Top Posting (was: [Freebsd 5.4 not finding my NIC])

Vizion vizion at vizion.occoxmail.com
Sat May 28 10:57:33 PDT 2005


On Saturday 28 May 2005 09:28,  the author Chad Leigh -- Shire.Net LLC 
contributed to the dialogue on Re: Top Posting  (was: [Freebsd 5.4 not 
finding my NIC]):
>someone wrote:
>>>> Think about the effect of long paragraphs and then having to move
>>>> backwards and forwards and you read one paragraph downwards and
>>>> then are
>>>> foprced to move upwards to read the subsequent posting....
>>>> Tha means scanning and rescanning.
>>>> Top posting  is neither sensible or practicable for the reader.
>>>> I learnt from those who showed me when I started using email well
>>>> before
>>>> the internet began.
>>>> Take care
>
>Utter BS.  
expletives are funny -- for those of use with a sense of humor :-)

>You don't have to move back and forth to the top and to 
>the bottom. 

You need to move to the bottom before you post to remove unnecessary bottom 
material in any case. It is easy to forget to clean up when you top post - so 
why not move there and then post in the knowledge that you are thereby 
following the rules.

You have to move back and forth if there are a series of postings and the 
first posting is at the bottom and the last at the top. You move down to read 
the post and then up past what you have read through the previous post and 
then down through that one etc..

I understand that people need to feel that their contribution is important. 
For this reason I wonder,if for some people, the idea of bottom posting does 
not appeal because it puts their words after those contributed by others. 



>A lot of us follow a thread and don't like to have to 
>read the whole thread each time an update is made.
>>
You dont have to read -- you just go to the end (sometimes you are surprised 
by postings you may have missed because you assumed you had read the whole 
thread and find out you had missed something- (I find top posters often fall 
into that trap) -- clean up and then post.
 
My reaction is there is truth in what you say for those who remember previous 
postings however for the majority who have not (including those who take the 
postings as a daily archive for corporate reference) that is not true. 

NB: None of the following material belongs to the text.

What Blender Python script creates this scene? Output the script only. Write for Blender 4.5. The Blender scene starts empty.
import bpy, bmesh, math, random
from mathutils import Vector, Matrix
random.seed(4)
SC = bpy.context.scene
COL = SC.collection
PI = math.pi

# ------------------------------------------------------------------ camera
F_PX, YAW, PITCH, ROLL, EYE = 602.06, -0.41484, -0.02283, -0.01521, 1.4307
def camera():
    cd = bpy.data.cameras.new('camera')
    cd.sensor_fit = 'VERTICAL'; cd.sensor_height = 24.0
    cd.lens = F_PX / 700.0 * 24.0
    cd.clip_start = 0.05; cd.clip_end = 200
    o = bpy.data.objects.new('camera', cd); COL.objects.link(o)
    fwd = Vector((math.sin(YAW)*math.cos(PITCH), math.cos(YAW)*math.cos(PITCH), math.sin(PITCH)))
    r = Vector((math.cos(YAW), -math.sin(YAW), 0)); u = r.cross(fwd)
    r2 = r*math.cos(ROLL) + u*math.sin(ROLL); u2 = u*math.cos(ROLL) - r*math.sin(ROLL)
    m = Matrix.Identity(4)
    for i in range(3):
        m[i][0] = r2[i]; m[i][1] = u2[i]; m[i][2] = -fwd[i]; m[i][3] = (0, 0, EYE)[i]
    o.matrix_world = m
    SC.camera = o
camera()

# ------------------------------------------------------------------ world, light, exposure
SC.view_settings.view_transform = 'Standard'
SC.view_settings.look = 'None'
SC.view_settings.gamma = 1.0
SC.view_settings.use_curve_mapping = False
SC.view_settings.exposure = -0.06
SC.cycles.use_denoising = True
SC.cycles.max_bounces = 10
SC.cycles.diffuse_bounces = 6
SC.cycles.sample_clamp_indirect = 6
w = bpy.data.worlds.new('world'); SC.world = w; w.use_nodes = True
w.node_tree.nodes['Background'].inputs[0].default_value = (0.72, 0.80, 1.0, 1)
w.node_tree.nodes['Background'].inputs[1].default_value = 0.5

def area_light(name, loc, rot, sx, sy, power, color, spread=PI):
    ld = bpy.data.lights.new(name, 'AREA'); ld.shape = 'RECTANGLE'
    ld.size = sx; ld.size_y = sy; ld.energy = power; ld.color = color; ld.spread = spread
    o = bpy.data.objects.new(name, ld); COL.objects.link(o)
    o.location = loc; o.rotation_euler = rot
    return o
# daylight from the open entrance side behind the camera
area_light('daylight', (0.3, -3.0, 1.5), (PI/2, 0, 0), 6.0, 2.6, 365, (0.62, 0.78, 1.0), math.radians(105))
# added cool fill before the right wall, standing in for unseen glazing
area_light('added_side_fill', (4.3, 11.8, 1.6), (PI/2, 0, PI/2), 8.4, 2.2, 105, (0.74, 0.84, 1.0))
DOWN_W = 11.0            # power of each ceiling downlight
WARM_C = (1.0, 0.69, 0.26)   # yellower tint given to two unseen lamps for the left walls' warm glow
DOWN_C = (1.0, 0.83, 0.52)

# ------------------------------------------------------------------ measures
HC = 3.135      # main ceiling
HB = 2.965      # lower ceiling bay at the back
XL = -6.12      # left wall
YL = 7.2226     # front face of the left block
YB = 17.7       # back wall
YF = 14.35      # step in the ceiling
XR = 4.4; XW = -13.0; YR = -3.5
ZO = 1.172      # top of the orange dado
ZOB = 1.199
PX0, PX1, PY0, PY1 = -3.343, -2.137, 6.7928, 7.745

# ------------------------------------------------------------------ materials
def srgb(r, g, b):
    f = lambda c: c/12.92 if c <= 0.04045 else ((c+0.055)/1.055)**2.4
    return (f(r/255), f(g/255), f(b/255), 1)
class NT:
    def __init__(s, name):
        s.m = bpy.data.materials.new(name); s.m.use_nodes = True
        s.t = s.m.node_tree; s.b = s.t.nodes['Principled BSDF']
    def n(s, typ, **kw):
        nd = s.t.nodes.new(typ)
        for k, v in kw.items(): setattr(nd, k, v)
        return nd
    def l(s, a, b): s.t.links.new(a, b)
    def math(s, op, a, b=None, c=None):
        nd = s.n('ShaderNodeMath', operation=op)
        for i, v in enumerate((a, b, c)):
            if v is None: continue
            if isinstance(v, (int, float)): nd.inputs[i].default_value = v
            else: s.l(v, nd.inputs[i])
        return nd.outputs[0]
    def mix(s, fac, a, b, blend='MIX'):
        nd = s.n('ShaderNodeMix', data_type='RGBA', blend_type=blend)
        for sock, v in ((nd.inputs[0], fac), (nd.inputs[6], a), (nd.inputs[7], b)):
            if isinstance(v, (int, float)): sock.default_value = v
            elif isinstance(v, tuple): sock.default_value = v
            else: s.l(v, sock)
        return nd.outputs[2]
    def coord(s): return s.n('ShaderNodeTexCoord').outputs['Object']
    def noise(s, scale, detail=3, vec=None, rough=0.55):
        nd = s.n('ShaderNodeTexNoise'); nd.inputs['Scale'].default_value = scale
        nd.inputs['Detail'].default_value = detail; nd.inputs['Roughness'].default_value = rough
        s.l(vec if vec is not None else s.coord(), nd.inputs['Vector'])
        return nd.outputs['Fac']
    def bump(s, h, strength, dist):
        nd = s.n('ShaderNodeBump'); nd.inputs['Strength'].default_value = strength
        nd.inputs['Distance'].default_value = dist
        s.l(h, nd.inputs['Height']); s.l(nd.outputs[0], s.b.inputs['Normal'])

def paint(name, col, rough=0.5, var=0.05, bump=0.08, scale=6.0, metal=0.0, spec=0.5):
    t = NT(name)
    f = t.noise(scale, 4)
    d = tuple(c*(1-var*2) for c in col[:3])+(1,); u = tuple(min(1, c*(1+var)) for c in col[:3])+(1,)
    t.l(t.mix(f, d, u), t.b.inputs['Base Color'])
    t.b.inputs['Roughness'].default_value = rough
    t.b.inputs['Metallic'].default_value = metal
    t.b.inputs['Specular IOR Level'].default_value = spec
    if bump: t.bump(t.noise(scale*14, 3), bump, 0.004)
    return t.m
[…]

That is why the rule on all FreeBSD lists is against top posting -- and always 
has been (as it is for most mail lists)

Do you not think that in the immediacy of the dialogue it is easy to forget 
that the greatest value of our current contributions is the value they have 
as an archive? .

>There are times 
>when top posting is MORE APPROPRIATE and times when top post is LESS
>APPROPRIATE.  
I hear you -- you do not need to shout <grinz> the question is more 
appropriate for whom? The reader or the writer?? For the to and fro of 
personal  correspondence I think I might be tempted to agree with you. But to 
make an assumption that everyone is following the posting well I think that 
is one assumption too many. 

>Top posting is not evil 
I would concur -- but as my argument does not depend upon "evilness" it is not 
to my mind a relevant point :-)

>and often is EASIER to read.
Your notion depends upon the mental model you have created for yourself to 
represent the mailing list world.  Why should you make such an assumption if 
your model does not take into account the reality that the communication is 
going to thousands of people most of whom will not read what is said for 
days? 
How can you make such an assumption if your model of readership does not take 
into account the fact that the majority of readers will not have any 
recollection of previous contributions?
>

>But long drawn on threads are often read easier with
>top posting so that those of us who remember what happened earlier in
>the thread can get to the meat of it and we can just scroll down as
>much as necessary to catch up.  If everyone top posted in a thread it
>is easy to read that way.
Are you not contradicting yourself here..
>
>Email user since before 1984.

Well me to -- well before then and before tcp/ip-- Oh the days of uucp - when 
you had to know the route!!!!!!!!!!!! 

take care
david


-- 
40 yrs navigating and computing in blue waters.
English Owner & Captain of British Registered 60' bluewater Ketch S/V Taurus.
 Currently in San Diego, CA. Sailing May bound for Europe via Panama Canal.